Waldemar Lotnik was sucked into this bloodbath as a teenager. He fought as a Polish guerrilla against the Ukrainian bands, who were closely supported by the Nazi Wehrmacht. Half a century on, he has the courage to admit and describe his own share in the killings of prisoners and civilians, and the far worse atrocities committed by some of his own comrades. History will judge whether the Ukrainians behaved with even greater savagery, as Lotnik claims.

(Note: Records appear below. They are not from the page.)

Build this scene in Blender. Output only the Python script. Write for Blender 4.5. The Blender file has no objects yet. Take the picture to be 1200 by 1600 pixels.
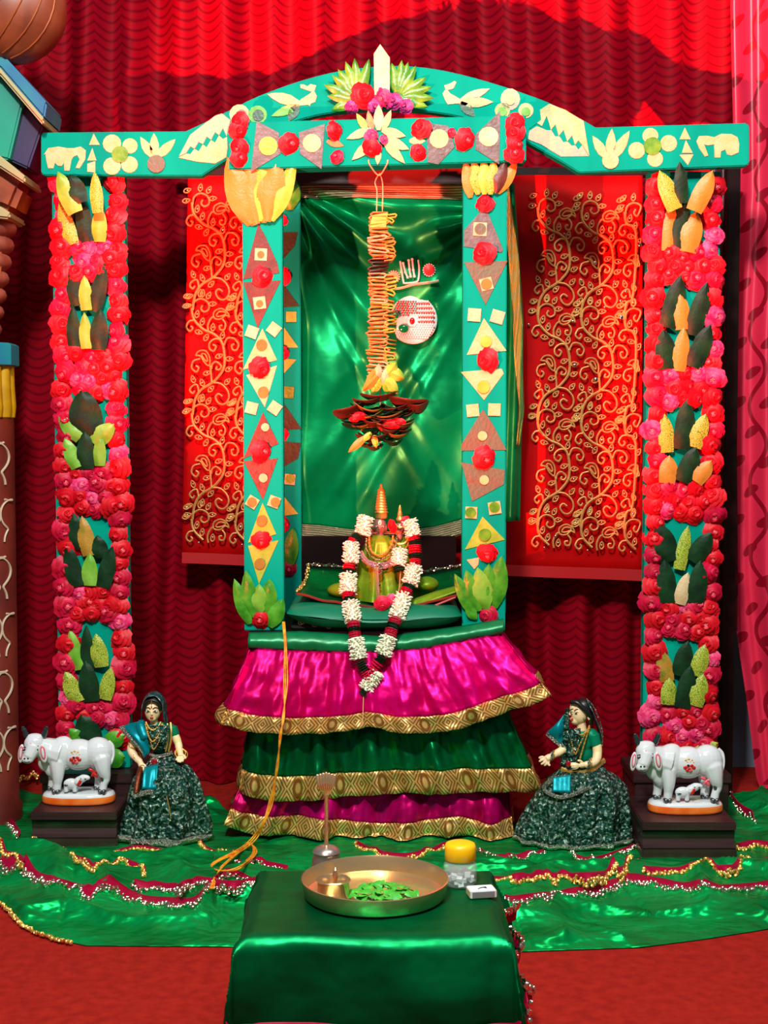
import bpy, bmesh, math, random
from math import sin, cos, pi, sqrt, atan2, floor as fl
from mathutils import Vector as V, noise as NZ, Matrix

random.seed(7)
C = bpy.context.scene.collection
sc = bpy.context.scene

# ------------------------------------------------------------------ camera, world, lights, exposure
F, HZ, CH, CY = 2200.0, 680.0, 1.19, -4.0       # focal length (px), horizon row, camera height, camera Y
TH = math.atan((800 - HZ) / F)
cd = bpy.data.cameras.new('camera'); cam = bpy.data.objects.new('camera', cd); C.objects.link(cam)
cam.location = (0, CY, CH); cam.rotation_euler = (pi/2 - TH, 0, 0)
cd.sensor_fit = 'VERTICAL'; cd.sensor_height = 36; cd.sensor_width = 27; cd.lens = F/1600*36
cd.clip_start = 0.05
sc.camera = cam
w = bpy.data.worlds.new('hall'); sc.world = w; w.use_nodes = True
w.node_tree.nodes['Background'].inputs[0].default_value = (0.80, 0.86, 1.0, 1)
w.node_tree.nodes['Background'].inputs[1].default_value = 0.15
sc.view_settings.view_transform = 'Standard'; sc.view_settings.look = 'None'
sc.view_settings.gamma = 1; sc.view_settings.use_curve_mapping = False
sc.view_settings.exposure = 0.0

def lamp(name, kind, loc, target, energy, col, **kw):
    d = bpy.data.lights.new(name, kind); d.energy = energy; d.color = col
    for k, x in kw.items(): setattr(d, k, x)
    o = bpy.data.objects.new(name, d); C.objects.link(o); o.location = loc
    o.rotation_euler = (V(target) - V(loc)).to_track_quat('-Z', 'Y').to_euler()
    return o
# white hall flood from above in front, red stage lamp low on the left, added overhead fill for highlights on tray and satin
lamp('white_flood', 'AREA', (-0.5, -3.6, 4.0), (0, .2, .9), 215, (1.0, .98, .93), size=.35)
lamp('red_stage_lamp', 'SPOT', (-1.75, -2.95, .35), (.40, .7, 2.12), 4700, (1.0, .07, .045), spot_size=.63, spot_blend=.7, shadow_soft_size=.03)
lamp('added_overhead_fill', 'AREA', (0.5, -2.0, 3.5), (0.1, -.4, 0), 70, (.94, 1.0, .97), shape='RECTANGLE', size=2.2, size_y=.5)

# ------------------------------------------------------------------ projection helpers (photo pixel + real depth -> place)
def ray(px, py):
    a, b = (px-600)/F, (800-py)/F
    return V((a, cos(TH) + b*sin(TH), -sin(TH) + b*cos(TH)))
def P(px, py, Y):
    d = ray(px, py); return V((0, CY, CH)) + d*((Y-CY)/d.y)
def G(px, py, z=0.0):
    d = ray(px, py); return V((0, CY, CH)) + d*((z-CH)/d.z)
def S(Y): return (Y-CY)/F                        # metres per pixel at depth Y

# ------------------------------------------------------------------ materials
def lin(c): return tuple((x/255/12.92 if x/255 <= .04045 else ((x/255+.055)/1.055)**2.4) for x in c) + (1,)
MC = {}
def mat(name, col, rough=.5, metal=0.0, col2=None, scale=40, bump=0.0, bscale=None, coat=0, trans=0, kind='noise', spec=None, stretch=None, detail=3, lo=.35, hi=.65, sheen=0, sss=0, aniso=0):
    if name in MC: return MC[name]
    m = bpy.data.materials.new(name); m.use_nodes = True; MC[name] = m
    N, L = m.node_tree.nodes, m.node_tree.links
    b = N['Principled BSDF']
    b.inputs['Base Color'].default_value = lin(col); b.inputs['Roughness'].default_value = rough
    b.inputs['Metallic'].default_value = metal; b.inputs['Coat Weight'].default_value = coat
    b.inputs['Coat Roughness'].default_value = .08
    b.inputs['Transmission Weight'].default_value = trans
    if sheen: b.inputs['Sheen Weight'].default_value = sheen
    if spec is not None: b.inputs['Specular IOR Level'].default_value = spec
    if aniso: b.inputs['Anisotropic'].default_value = aniso
    tc = N.new('ShaderNodeTexCoord'); out = tc.outputs['Object']
    if stretch:
        mp = N.new('ShaderNodeMapping'); mp.inputs['Scale'].default_value = stretch
        L.new(out, mp.inputs[0]); out = mp.outputs[0]
    def tex(s):
        if kind == 'voronoi':
            t = N.new('ShaderNodeTexVoronoi'); t.inputs['Scale'].default_value = s; L.new(out, t.inputs['Vector']); return t.outputs['Distance']
        if kind == 'cells':
            t = N.new('ShaderNodeTexVoronoi'); t.feature = 'DISTANCE_TO_EDGE'; t.inputs['Scale'].default_value = s; L.new(out, t.inputs['Vector']); return t.outputs['Distance']
        if kind == 'wave':
            t = N.new('ShaderNodeTexWave'); t.inputs['Scale'].default_value = s; t.inputs['Distortion'].default_value = 3; L.new(out, t.inputs['Vector']); return t.outputs['Fac']
        t = N.new('ShaderNodeTexNoise'); t.inputs['Scale'].default_value = s; t.inputs['Detail'].default_value = detail; L.new(out, t.inputs['Vector']); return t.outputs['Fac']
    if col2:
        r = N.new('ShaderNodeValToRGB'); L.new(tex(scale), r.inputs[0])
        r.color_ramp.elements[0].position = lo; r.color_ramp.elements[1].position = hi
        r.color_ramp.elements[0].color = lin(col); r.color_ramp.elements[1].color = lin(col2)
        L.new(r.outputs[0], b.inputs['Base Color'])
    if bump:
        bp = N.new('ShaderNodeBump'); bp.inputs['Strength'].default_value = bump; bp.inputs['Distance'].default_value = .004
        L.new(tex(bscale or scale), bp.inputs['Height']); L.new(bp.outputs[0], b.inputs['Normal'])
    return m
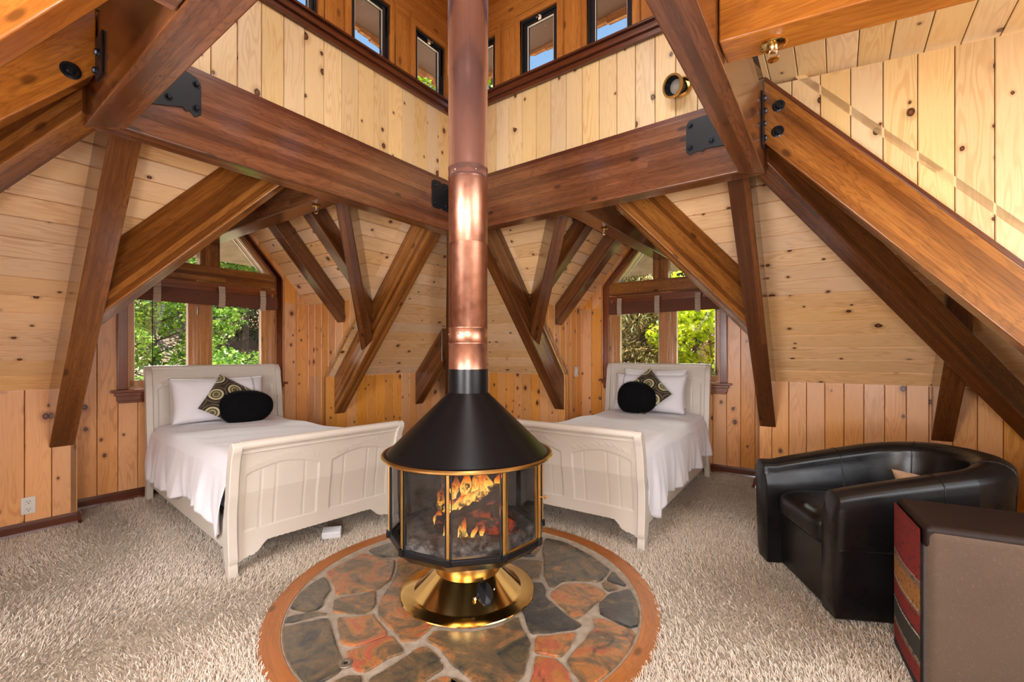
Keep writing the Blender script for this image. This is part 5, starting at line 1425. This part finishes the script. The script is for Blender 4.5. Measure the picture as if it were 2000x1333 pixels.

Because of the author’s fearless candour, Nine Lives is a unique witness to the terrifying moral and political chaos which fell on Poland as the war ended and Soviet troops replaced the Nazis. He was put into the Nazi death camp of Majdanek, which he only just survived. Emaciated but free, he was recruited into the new Communist armed forces of Poland and sent to Russia to train as a Soviet intelligence agent. Defecting, he joined the remnant of Poland’s non-Communist partisan army now fighting a hopeless guerrilla war against the Soviet occupation.

Finally, he decided to escape and, after many incredible adventures and brushes with death, reached the American zone of Germany.

This is an unforgettable book. Lotnik’s story is not comfortable reading, but it is essential: a missing fragment of the history of this barbarous continent.